──────── Data provided
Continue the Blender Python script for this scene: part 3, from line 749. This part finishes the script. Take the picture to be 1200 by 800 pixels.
────────────────
──────── Data provided
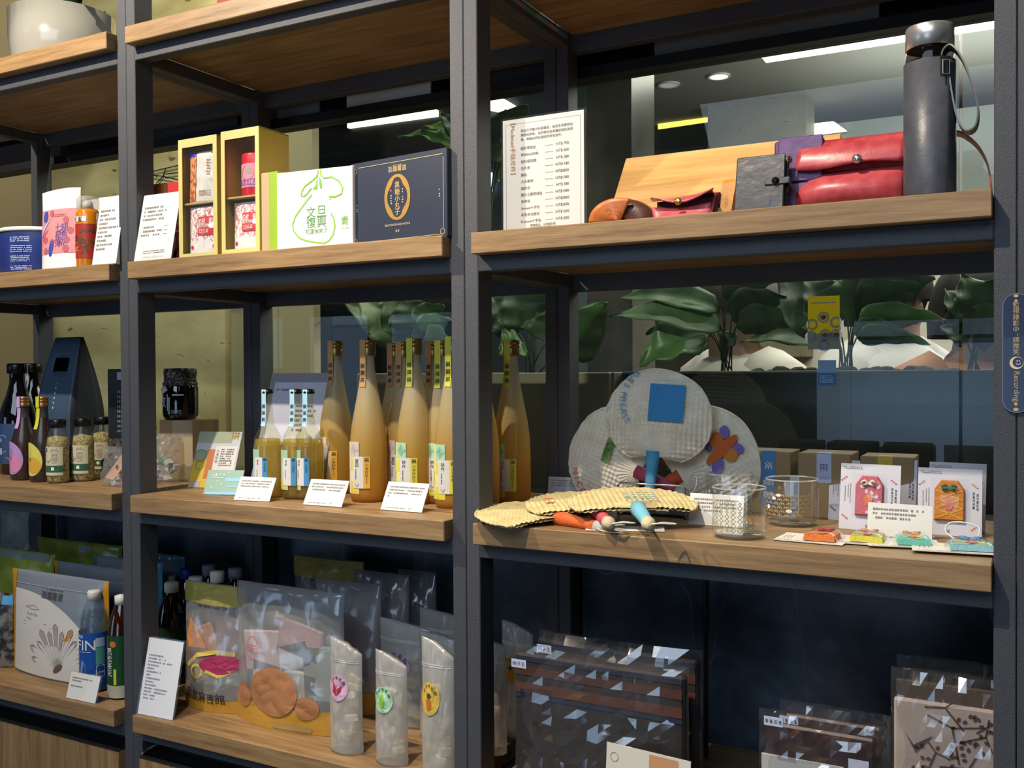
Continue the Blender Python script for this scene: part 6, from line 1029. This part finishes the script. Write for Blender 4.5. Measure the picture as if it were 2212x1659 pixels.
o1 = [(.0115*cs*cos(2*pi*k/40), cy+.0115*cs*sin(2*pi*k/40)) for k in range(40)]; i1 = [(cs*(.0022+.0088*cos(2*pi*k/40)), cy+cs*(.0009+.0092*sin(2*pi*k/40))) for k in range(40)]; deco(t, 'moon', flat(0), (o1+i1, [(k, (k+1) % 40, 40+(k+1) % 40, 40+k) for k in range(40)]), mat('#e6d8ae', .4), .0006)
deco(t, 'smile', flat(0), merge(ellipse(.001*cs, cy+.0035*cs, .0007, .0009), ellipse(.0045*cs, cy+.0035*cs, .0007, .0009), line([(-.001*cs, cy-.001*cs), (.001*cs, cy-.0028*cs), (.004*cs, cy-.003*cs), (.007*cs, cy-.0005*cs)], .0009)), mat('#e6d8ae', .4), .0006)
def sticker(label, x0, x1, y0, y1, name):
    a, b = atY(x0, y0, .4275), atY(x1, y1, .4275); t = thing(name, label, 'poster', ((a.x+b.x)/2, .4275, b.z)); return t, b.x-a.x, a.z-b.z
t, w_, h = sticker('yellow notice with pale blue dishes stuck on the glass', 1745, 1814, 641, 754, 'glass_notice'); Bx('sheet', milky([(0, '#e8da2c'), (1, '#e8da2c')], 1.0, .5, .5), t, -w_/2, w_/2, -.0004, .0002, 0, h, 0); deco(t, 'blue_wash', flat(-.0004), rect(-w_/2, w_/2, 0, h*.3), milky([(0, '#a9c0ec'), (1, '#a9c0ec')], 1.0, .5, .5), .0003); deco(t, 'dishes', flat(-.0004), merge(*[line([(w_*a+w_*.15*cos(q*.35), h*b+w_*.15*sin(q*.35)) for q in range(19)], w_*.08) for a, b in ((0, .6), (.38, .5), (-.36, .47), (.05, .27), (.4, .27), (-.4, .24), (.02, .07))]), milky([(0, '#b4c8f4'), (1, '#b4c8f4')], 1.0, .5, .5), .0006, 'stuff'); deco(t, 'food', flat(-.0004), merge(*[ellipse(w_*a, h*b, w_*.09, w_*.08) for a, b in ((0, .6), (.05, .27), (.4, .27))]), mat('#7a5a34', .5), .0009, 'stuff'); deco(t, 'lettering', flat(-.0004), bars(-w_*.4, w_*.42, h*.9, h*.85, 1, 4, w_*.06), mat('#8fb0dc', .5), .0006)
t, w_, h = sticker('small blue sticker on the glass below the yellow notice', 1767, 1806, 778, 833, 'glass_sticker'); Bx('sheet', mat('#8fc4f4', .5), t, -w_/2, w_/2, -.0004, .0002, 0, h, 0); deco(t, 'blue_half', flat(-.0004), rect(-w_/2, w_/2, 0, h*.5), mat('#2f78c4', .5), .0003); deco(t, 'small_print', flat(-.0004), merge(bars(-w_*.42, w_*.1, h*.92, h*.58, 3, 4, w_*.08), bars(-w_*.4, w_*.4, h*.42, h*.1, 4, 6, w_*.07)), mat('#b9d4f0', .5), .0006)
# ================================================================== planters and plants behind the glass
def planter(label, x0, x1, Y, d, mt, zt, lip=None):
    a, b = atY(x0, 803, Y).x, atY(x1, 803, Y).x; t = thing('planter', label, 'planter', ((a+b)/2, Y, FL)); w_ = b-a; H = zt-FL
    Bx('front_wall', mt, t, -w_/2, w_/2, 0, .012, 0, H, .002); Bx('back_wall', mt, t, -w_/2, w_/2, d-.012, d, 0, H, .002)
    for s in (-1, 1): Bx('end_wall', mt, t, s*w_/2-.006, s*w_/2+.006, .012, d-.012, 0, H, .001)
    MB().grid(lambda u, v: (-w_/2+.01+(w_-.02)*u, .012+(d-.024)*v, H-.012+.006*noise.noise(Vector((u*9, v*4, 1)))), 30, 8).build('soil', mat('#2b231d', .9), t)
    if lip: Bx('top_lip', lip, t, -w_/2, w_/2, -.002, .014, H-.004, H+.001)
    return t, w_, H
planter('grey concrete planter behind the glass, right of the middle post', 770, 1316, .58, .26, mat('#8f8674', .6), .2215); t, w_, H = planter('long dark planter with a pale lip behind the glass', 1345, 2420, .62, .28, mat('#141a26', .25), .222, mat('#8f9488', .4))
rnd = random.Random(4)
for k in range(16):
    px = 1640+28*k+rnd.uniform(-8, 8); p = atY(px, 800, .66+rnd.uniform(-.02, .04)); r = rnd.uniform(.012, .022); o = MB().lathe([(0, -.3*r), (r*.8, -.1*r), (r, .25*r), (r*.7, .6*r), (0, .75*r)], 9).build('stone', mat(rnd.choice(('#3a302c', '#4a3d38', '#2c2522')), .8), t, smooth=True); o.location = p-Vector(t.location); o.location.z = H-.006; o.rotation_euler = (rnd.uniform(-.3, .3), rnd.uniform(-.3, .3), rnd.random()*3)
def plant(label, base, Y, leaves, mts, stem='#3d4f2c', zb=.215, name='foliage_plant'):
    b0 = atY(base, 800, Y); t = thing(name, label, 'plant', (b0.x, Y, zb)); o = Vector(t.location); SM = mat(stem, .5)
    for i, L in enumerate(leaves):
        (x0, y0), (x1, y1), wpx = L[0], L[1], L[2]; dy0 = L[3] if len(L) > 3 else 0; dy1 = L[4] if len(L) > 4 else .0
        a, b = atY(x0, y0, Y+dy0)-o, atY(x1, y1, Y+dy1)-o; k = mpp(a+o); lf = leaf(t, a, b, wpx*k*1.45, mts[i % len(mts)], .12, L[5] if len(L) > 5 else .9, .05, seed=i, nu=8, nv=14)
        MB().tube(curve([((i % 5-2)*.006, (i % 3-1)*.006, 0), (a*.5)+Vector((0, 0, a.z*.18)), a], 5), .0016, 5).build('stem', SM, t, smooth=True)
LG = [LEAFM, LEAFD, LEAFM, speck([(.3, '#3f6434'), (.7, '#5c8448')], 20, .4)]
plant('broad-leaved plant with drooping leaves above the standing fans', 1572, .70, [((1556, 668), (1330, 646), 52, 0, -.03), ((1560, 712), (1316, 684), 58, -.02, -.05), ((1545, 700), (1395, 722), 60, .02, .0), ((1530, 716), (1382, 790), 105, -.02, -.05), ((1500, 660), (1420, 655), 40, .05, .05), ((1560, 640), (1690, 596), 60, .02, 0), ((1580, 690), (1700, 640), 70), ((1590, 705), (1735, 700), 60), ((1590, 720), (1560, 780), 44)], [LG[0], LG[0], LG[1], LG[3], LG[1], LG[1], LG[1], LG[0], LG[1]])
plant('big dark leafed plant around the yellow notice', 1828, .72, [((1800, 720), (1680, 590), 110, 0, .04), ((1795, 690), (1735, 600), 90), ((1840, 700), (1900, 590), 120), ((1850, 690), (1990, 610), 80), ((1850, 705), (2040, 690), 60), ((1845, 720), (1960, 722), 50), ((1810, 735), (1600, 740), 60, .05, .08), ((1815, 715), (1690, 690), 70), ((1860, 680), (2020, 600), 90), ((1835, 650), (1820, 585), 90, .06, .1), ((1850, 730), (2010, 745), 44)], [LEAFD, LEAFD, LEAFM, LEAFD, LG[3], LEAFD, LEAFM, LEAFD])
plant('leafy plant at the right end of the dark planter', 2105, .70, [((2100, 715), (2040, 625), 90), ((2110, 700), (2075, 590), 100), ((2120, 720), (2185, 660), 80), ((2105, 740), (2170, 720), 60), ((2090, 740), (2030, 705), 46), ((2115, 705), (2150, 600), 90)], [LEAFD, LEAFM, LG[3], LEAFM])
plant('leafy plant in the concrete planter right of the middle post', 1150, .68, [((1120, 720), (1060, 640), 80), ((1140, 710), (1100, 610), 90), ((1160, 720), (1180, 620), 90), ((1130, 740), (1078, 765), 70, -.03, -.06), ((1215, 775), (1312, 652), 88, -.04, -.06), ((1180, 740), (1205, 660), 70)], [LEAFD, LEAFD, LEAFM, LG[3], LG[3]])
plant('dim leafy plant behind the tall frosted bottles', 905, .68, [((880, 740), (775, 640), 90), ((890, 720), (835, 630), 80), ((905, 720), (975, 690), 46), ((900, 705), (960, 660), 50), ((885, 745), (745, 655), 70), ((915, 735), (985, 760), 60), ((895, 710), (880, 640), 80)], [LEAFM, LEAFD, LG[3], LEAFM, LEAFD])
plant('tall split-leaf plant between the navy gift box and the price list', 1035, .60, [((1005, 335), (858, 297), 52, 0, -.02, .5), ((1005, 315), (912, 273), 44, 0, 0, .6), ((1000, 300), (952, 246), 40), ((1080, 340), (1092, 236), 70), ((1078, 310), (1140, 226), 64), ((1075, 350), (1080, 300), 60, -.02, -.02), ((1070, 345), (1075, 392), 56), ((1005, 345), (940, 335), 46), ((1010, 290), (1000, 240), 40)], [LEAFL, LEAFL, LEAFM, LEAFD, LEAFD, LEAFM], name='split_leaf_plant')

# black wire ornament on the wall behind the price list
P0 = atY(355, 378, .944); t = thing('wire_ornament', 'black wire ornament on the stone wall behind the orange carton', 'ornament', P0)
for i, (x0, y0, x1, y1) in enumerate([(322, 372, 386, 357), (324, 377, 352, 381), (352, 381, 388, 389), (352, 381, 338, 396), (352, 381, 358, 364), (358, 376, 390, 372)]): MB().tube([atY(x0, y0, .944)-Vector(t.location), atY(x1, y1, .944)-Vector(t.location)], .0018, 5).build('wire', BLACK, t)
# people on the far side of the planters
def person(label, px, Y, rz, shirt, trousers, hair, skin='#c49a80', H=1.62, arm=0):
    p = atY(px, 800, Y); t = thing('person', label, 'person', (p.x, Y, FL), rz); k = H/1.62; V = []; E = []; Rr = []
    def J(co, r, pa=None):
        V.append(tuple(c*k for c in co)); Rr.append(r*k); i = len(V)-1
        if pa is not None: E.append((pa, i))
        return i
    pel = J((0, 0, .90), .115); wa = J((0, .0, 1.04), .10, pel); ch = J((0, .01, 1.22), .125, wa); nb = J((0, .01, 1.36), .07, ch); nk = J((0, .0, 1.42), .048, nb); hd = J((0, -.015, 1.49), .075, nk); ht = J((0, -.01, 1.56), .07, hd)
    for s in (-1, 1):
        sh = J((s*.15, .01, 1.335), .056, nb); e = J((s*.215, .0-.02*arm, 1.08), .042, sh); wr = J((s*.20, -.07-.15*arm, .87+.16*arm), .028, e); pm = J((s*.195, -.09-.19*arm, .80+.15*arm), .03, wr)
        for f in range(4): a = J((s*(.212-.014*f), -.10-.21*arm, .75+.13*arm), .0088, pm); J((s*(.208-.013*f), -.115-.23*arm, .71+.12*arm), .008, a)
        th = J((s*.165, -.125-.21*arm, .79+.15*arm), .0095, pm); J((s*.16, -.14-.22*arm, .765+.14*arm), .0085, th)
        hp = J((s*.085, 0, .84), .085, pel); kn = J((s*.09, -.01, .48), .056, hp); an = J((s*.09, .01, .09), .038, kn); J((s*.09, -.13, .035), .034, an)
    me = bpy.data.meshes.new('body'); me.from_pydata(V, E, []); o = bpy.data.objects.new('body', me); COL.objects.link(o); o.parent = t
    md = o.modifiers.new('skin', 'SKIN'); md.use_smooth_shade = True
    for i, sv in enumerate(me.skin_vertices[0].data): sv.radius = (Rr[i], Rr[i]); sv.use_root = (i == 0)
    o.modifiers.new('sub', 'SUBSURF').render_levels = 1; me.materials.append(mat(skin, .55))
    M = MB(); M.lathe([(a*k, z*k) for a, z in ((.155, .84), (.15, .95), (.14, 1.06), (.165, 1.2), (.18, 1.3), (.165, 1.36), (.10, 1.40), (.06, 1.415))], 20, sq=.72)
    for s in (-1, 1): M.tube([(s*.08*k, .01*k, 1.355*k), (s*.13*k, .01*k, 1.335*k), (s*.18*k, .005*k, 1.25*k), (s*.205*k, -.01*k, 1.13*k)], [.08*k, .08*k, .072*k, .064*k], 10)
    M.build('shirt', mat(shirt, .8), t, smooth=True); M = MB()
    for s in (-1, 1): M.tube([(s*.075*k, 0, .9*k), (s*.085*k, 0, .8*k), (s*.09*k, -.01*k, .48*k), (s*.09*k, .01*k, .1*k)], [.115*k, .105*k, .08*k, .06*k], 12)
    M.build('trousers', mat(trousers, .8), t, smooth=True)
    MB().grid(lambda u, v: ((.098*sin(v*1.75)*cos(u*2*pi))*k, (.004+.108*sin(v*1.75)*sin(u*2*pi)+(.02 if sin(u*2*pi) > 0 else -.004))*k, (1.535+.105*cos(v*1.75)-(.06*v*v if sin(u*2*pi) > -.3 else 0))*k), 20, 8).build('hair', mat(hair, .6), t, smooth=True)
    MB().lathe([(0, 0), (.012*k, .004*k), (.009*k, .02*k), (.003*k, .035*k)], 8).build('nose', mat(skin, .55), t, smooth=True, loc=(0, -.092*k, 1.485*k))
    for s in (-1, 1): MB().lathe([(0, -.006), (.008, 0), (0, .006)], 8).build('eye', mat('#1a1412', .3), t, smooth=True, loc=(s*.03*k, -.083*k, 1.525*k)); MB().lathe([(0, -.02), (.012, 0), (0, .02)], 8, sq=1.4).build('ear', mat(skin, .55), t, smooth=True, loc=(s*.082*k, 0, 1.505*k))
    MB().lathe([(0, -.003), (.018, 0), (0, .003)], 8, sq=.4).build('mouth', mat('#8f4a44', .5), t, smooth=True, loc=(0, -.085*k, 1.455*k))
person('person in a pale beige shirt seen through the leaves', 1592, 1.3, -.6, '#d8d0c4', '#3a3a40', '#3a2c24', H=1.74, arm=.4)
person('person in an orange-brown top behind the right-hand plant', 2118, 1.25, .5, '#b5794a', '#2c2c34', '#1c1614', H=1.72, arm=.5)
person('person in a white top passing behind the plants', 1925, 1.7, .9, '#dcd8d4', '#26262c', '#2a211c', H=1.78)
────────────────
──────── Data provided
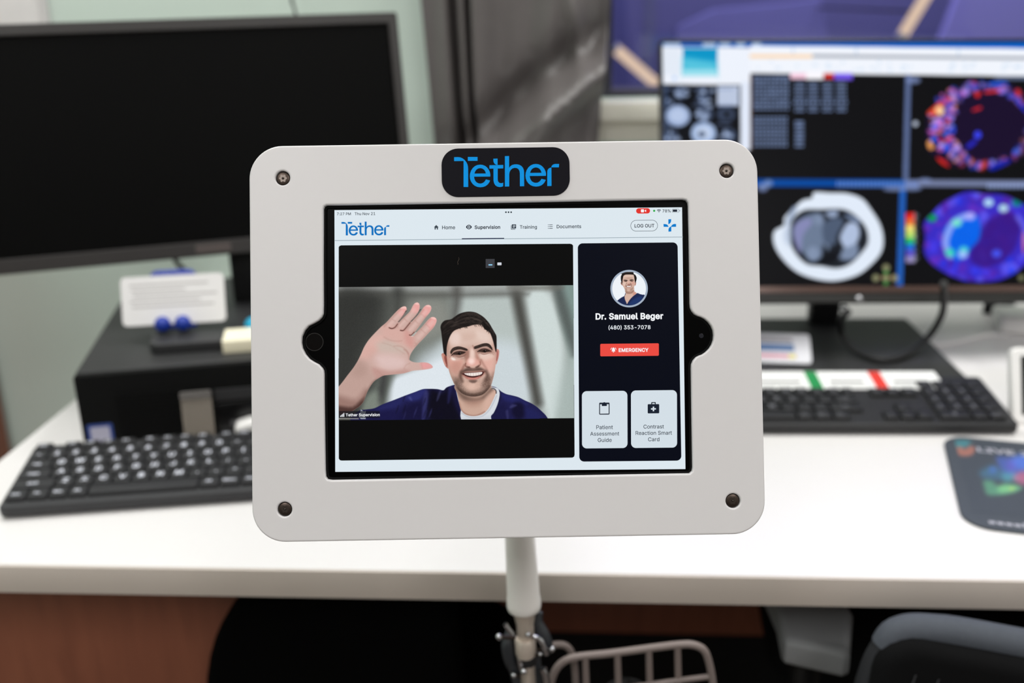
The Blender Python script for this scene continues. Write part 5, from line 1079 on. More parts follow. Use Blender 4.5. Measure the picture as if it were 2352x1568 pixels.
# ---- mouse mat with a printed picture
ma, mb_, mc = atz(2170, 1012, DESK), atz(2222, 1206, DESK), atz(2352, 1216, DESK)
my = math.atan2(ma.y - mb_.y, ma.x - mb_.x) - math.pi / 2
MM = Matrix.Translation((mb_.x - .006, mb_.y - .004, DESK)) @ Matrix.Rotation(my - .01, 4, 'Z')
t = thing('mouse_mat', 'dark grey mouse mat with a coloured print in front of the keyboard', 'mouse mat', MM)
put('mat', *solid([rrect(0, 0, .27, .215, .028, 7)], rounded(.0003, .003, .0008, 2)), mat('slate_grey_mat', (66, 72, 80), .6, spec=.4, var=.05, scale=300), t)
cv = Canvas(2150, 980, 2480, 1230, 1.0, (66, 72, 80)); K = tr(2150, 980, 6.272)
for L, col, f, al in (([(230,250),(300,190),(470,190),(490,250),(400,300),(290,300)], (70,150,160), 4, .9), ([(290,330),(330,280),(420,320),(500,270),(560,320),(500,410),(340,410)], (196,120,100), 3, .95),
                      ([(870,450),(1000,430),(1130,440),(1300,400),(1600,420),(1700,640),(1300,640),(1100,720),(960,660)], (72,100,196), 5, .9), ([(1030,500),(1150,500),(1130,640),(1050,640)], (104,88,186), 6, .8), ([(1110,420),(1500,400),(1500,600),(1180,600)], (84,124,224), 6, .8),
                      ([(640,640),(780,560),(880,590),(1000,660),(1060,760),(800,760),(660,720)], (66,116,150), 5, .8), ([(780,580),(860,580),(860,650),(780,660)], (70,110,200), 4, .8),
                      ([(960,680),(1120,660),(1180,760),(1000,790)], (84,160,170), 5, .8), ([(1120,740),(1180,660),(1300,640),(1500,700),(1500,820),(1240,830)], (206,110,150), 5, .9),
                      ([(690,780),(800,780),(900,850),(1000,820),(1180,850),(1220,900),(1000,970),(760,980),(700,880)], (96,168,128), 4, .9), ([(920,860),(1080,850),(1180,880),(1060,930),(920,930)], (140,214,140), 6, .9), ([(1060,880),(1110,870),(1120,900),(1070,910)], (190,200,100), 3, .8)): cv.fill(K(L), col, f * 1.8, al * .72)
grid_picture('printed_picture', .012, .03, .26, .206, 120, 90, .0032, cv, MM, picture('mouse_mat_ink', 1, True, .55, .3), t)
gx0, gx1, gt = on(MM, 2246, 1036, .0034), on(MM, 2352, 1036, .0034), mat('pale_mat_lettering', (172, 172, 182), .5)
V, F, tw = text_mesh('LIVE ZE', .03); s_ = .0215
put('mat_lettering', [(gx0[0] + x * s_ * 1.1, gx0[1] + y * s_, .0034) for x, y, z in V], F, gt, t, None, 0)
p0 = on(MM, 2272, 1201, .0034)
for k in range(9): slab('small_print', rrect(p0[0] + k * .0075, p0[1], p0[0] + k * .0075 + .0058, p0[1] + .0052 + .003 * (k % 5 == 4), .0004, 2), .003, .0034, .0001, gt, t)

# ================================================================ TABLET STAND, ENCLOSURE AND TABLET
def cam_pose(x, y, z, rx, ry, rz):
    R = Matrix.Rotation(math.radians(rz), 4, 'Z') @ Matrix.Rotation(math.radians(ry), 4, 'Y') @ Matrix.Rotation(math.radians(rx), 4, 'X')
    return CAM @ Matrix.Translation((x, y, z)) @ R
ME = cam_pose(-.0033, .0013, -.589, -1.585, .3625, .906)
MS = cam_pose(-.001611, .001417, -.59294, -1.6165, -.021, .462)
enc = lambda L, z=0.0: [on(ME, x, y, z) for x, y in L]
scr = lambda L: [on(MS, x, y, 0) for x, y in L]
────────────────
### Written request
Only a number is needed: how many lines of the material above contain "finishes"?

### Solved problem
2